Sözleşmeli öğretmene aday memurluk eğitimi yaptırılır; ancak bu öğretmen kadroya geçerse, adaylık eğitimine bir daha gönderilir. Anlayacağınız, aldığı eğitim bile adam yerine konulmaz.
Sözleşmeli öğretmenin sözleşmesine göre: “Taraflar, bir ay önce ihbar etmek şartıyla, sebep göstermeksizin sözleşmeyi her zaman feshedebilir.”, “ders yükünün doldurulamaması durumunda sözleşmesi feshedilir”, “norm kadronun gerektiği öğretmen temin edildiğinde veya sözleşmeli personel ihtiyacının ortadan kalkması halinde sözleşmesi feshedilir”
Anlayacağınız… Anladınız siz onu. “Canım isterse severim, canım isterse döverim; benim sözleşmelim değil misin?”
Daha sayılacak çok şey var, ama biliyorum ki uzun yazıları okumak can sıkıcıdır. Uzun bir yazı daha baştan “kusurludur” ve okunmaz.
Şimdi bu yazıyı okuyan üç beş sapık ruhlu fanatik (olumsuzlukları gösterenlere sataşma huylarının bir gereği olarak) çıkıp der ki:
“Bu ülkede sözleşmeliyi bulamayanlar da var.”
“Halinize şükredin, şükürsüz öğretmen bozmaları! Sözleşmeli öğretmen de ağlıyorsa, asgari ücret alanlar ne yapmasın!”
“Yeter ki atanayım, sözleşmelinin haklarının yarısına sahip olayım; hatta hiç hakkım olmasın, kul köle olayım.”
“Kadrolu öğretmenlerin de dertleri var. Nedir bu kardeşim? Hep sözleşmeli… hep sözleşmeli…”
“Hükümet ve MEB, öğretmenlere karşı her türlü özveride bulunuyor. Ama gücünü Ergenekon’dan yahut İsrail’den veya da başka bir nifak odağından alan sizin gibi eğitimci artıkları, durumdan rant elde etmek için ‘sözleşmelilerin özlük haklarından yoksun olduğu’ yalanını uyduruyor.”
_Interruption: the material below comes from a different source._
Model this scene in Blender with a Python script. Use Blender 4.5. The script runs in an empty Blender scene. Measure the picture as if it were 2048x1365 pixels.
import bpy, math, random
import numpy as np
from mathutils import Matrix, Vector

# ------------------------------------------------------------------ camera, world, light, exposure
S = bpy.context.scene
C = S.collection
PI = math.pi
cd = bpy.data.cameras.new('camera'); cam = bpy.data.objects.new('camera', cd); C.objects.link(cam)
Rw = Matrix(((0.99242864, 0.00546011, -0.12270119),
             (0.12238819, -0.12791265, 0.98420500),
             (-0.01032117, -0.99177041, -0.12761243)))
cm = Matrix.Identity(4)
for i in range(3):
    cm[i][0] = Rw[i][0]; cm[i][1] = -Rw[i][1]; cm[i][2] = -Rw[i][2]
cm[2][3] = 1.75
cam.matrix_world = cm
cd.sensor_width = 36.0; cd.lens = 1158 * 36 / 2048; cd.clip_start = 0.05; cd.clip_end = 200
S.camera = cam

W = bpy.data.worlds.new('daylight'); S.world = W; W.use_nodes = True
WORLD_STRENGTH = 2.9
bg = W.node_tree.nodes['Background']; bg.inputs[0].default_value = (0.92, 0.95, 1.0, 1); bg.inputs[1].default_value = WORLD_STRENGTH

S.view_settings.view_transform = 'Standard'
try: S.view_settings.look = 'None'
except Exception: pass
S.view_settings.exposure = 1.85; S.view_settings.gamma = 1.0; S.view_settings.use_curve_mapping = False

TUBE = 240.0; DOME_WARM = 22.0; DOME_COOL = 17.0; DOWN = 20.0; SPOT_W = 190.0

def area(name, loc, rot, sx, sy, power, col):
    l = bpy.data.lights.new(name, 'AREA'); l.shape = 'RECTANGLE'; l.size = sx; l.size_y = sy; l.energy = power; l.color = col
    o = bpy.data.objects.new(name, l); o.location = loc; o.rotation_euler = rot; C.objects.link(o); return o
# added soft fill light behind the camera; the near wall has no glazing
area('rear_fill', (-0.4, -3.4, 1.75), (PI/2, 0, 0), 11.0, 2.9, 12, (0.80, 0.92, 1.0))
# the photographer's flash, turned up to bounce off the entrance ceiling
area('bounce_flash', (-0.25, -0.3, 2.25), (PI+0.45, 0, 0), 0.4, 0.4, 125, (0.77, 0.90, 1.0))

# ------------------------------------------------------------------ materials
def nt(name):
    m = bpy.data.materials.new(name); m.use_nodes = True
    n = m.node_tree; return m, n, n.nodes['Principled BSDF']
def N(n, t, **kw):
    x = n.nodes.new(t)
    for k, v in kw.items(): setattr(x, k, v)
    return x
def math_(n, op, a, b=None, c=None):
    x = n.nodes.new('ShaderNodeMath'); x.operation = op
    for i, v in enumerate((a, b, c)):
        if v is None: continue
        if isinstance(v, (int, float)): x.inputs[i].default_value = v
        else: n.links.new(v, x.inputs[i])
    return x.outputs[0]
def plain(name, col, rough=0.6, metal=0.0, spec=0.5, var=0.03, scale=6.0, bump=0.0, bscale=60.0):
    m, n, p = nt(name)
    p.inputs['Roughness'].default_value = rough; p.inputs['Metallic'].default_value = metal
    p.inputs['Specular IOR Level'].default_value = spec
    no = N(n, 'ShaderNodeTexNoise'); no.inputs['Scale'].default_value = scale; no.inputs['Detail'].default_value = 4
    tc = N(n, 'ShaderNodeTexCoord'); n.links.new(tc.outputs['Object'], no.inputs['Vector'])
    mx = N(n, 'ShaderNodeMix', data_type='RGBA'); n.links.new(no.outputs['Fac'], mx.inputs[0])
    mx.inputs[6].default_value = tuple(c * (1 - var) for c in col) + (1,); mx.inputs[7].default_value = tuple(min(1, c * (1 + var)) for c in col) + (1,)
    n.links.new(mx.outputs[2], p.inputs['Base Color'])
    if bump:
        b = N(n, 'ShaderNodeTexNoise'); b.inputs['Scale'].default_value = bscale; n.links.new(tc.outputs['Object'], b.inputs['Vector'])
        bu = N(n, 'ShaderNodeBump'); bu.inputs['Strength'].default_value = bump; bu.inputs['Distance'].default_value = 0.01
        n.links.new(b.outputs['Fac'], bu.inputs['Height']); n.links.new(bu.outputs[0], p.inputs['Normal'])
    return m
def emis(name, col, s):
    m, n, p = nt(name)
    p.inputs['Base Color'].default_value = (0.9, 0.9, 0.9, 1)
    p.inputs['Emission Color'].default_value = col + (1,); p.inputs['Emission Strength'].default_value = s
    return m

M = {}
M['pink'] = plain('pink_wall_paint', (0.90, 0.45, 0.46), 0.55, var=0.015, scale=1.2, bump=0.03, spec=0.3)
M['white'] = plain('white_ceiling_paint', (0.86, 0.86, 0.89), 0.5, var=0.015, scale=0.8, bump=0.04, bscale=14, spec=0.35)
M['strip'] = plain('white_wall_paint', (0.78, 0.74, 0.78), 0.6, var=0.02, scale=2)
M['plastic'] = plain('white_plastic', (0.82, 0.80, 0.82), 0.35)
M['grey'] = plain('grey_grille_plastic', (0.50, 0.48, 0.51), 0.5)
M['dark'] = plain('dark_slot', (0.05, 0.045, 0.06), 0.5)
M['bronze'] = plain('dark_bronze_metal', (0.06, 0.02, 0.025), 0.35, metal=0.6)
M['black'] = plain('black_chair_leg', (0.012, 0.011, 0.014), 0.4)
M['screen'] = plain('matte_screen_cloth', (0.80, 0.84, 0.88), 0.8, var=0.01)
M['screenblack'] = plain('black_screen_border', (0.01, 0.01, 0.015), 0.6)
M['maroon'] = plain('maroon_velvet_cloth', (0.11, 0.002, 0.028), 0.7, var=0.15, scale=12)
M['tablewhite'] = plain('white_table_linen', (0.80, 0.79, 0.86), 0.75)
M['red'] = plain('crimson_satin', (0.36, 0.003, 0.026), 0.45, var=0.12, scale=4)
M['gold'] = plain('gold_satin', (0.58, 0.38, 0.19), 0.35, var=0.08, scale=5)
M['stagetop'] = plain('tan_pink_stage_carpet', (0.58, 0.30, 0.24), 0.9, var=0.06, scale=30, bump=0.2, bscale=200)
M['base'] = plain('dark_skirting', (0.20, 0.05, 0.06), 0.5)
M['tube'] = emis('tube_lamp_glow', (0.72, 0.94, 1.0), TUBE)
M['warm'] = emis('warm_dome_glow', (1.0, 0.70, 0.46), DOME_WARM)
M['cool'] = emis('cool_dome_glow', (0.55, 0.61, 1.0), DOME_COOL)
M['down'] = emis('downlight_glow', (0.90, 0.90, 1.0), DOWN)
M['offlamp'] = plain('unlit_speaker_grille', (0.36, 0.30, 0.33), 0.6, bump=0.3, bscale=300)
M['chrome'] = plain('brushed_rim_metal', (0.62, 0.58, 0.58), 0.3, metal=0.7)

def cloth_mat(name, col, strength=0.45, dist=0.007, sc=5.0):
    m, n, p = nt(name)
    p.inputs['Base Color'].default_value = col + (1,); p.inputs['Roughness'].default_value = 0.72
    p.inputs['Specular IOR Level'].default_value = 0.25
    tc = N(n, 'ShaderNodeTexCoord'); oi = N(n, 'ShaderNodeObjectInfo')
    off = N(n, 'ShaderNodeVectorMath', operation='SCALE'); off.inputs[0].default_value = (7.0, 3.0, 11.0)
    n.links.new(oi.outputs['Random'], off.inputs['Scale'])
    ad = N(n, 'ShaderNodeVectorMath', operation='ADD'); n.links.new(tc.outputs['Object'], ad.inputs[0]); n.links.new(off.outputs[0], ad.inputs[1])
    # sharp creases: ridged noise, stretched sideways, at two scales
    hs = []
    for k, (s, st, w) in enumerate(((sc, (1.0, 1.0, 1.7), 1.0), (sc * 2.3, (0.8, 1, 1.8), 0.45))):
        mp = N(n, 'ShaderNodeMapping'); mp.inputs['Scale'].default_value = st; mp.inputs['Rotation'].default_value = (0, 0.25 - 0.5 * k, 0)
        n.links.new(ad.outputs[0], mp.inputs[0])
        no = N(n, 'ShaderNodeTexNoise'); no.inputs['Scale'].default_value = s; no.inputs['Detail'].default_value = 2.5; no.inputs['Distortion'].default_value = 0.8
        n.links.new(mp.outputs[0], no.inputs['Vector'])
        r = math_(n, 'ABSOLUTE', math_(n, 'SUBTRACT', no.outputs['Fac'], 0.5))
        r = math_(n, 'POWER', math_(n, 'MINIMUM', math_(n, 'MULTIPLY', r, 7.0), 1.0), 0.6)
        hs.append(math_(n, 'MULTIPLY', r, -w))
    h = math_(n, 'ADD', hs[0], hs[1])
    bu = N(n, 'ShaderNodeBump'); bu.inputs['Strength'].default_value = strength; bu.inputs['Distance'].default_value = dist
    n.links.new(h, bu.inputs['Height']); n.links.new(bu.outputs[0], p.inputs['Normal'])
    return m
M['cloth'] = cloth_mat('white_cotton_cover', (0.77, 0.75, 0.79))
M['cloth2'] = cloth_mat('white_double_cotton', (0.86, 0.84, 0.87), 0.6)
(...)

Uydurduk, diyelim. Uydurduk, ama “sözleşmelilik ihtiyaçtan doğmuştur” gibi akla sapa gelmez bir laf da -Allah’a şükür- henüz uydurmadık.
Ha… Bu arada, bu yazıyı Gülay Göktürk hanımefendi hazretleri de okursa iyi olur. Gerçi okusa ne olur, okumasa ne olur!